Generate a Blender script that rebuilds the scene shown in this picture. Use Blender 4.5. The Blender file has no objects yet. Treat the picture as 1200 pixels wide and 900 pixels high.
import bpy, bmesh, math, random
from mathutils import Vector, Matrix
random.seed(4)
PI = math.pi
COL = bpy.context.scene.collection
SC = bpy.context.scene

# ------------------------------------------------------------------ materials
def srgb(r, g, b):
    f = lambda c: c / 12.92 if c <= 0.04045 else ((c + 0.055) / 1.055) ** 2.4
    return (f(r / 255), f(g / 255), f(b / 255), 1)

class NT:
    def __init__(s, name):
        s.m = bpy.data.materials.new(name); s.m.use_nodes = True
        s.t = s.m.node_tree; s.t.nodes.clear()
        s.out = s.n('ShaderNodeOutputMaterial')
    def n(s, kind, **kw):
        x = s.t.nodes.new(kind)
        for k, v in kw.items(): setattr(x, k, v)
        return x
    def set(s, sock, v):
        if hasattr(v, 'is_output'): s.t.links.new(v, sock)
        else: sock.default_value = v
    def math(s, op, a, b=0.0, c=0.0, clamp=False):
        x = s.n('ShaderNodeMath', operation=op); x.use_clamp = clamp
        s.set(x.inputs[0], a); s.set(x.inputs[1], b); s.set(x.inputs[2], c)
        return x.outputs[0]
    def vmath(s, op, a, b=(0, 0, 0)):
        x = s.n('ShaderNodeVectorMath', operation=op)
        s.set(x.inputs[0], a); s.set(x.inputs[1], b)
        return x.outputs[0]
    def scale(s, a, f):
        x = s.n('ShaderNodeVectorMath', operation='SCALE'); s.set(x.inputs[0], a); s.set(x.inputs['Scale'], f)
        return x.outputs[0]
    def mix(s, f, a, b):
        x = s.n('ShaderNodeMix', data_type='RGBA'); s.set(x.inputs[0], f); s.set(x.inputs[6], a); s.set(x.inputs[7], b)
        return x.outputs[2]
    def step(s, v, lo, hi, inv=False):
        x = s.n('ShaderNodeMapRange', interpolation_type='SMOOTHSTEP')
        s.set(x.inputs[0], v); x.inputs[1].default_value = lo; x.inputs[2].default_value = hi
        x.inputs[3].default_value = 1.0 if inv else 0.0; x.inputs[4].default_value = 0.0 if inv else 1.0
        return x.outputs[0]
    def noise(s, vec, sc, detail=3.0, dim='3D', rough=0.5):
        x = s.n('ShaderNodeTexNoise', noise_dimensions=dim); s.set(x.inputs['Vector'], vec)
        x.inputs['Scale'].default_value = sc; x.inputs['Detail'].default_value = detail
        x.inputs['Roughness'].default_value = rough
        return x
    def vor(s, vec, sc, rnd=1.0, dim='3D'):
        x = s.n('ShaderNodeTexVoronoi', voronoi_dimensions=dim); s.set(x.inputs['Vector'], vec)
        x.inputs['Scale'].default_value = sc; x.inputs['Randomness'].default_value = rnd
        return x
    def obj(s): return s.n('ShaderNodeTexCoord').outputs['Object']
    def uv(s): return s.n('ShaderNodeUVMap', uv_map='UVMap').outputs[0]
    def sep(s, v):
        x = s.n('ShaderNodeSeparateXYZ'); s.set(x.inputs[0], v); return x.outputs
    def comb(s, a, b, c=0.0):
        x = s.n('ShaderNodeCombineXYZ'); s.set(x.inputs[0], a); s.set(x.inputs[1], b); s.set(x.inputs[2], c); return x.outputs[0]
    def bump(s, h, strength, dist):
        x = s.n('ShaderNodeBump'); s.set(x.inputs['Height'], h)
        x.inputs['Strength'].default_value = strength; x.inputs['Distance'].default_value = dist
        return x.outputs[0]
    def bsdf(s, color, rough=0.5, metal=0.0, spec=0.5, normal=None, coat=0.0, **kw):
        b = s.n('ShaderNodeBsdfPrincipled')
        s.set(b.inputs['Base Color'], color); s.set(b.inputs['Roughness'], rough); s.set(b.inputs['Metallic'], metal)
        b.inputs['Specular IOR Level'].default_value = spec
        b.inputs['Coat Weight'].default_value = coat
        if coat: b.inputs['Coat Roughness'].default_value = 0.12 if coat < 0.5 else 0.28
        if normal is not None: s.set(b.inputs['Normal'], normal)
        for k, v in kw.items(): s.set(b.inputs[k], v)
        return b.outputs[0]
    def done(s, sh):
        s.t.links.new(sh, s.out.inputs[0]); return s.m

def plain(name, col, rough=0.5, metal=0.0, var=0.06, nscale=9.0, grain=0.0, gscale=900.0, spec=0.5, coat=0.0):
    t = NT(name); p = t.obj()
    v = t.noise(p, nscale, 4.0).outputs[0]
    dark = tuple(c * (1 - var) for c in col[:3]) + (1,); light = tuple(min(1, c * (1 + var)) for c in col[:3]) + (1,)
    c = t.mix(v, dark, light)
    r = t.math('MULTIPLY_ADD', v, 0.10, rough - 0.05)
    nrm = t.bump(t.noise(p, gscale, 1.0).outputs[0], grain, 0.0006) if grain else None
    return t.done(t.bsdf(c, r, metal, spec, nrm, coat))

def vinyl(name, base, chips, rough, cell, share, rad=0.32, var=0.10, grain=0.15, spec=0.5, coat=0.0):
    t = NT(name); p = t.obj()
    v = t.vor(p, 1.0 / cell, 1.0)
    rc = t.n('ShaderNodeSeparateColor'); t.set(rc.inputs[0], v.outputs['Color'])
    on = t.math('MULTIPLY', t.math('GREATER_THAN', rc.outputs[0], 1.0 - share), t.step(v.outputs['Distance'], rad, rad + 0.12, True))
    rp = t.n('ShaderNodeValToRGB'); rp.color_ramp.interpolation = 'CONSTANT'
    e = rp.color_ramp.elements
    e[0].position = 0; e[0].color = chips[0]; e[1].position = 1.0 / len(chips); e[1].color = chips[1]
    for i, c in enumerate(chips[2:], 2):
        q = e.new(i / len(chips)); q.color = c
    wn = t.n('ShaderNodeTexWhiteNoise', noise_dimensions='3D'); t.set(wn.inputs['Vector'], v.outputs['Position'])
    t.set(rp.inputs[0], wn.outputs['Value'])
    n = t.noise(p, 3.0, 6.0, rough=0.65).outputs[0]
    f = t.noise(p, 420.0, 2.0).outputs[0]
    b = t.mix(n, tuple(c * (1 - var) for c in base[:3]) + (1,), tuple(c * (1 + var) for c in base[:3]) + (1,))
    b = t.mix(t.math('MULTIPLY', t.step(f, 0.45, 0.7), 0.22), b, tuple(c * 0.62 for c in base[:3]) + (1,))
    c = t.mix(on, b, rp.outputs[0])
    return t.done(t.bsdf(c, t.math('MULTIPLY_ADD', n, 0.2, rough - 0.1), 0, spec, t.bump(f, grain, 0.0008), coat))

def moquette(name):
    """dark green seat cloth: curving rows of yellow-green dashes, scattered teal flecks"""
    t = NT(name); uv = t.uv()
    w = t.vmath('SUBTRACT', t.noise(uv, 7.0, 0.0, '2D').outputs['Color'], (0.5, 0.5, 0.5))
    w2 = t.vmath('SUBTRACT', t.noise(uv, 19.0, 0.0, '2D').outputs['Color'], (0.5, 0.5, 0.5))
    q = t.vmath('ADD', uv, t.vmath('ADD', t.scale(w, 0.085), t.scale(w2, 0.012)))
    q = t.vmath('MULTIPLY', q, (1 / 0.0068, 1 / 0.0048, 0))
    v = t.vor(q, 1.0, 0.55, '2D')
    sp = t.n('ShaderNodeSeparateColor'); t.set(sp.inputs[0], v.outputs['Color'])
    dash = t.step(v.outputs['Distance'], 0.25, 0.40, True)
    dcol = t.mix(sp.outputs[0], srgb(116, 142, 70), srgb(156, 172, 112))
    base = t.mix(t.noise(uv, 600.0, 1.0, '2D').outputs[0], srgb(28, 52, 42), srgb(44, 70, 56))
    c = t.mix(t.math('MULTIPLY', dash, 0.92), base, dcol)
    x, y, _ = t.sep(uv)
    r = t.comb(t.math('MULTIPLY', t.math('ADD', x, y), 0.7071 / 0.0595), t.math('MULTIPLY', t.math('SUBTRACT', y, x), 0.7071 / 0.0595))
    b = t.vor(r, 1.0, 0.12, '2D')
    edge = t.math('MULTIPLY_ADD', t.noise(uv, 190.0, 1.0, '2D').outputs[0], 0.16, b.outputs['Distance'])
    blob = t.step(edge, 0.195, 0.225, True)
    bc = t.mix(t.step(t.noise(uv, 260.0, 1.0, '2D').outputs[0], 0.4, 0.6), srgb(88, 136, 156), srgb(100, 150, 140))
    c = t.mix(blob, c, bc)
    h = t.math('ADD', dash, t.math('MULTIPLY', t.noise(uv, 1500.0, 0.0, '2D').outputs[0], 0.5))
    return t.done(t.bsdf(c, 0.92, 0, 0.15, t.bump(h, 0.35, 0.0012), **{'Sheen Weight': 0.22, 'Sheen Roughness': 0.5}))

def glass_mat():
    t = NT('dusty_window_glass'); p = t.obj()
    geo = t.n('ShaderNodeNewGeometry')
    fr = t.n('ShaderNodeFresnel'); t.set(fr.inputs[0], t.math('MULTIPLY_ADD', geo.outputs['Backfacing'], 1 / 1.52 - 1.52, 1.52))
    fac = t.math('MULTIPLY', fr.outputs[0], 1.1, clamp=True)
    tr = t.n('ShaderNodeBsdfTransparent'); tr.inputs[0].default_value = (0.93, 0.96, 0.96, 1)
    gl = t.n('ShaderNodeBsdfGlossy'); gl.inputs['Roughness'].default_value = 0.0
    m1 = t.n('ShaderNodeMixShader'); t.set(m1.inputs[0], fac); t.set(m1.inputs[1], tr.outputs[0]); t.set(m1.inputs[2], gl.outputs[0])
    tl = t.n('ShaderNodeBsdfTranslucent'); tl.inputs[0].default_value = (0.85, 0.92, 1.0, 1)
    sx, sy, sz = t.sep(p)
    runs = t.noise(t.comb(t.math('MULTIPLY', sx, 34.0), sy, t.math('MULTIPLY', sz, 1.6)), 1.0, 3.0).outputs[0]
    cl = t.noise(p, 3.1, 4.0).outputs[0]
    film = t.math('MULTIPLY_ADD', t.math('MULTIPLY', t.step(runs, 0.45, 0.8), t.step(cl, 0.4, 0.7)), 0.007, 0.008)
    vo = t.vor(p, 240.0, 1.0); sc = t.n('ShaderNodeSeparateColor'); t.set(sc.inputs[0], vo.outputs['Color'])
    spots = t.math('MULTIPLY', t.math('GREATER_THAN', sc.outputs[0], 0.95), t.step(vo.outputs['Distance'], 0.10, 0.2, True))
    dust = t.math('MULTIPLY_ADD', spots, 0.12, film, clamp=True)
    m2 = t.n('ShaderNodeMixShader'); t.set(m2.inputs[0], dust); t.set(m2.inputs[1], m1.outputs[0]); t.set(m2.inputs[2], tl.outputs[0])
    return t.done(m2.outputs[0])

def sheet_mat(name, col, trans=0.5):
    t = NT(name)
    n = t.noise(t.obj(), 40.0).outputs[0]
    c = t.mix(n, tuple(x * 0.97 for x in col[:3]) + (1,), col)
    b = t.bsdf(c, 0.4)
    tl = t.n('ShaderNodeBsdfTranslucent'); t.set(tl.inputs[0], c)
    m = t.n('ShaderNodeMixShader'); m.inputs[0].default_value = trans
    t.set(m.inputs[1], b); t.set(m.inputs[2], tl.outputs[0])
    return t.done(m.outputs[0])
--
Task objective> All lines from the beginning of the material above through the one with "return (f(r /" need to be returned exactly; please return those and only those.

Result of this task>
Generate a Blender script that rebuilds the scene shown in this picture. Use Blender 4.5. The Blender file has no objects yet. Treat the picture as 1200 pixels wide and 900 pixels high.
import bpy, bmesh, math, random
from mathutils import Vector, Matrix
random.seed(4)
PI = math.pi
COL = bpy.context.scene.collection
SC = bpy.context.scene

# ------------------------------------------------------------------ materials
def srgb(r, g, b):
    f = lambda c: c / 12.92 if c <= 0.04045 else ((c + 0.055) / 1.055) ** 2.4
    return (f(r / 255), f(g / 255), f(b / 255), 1)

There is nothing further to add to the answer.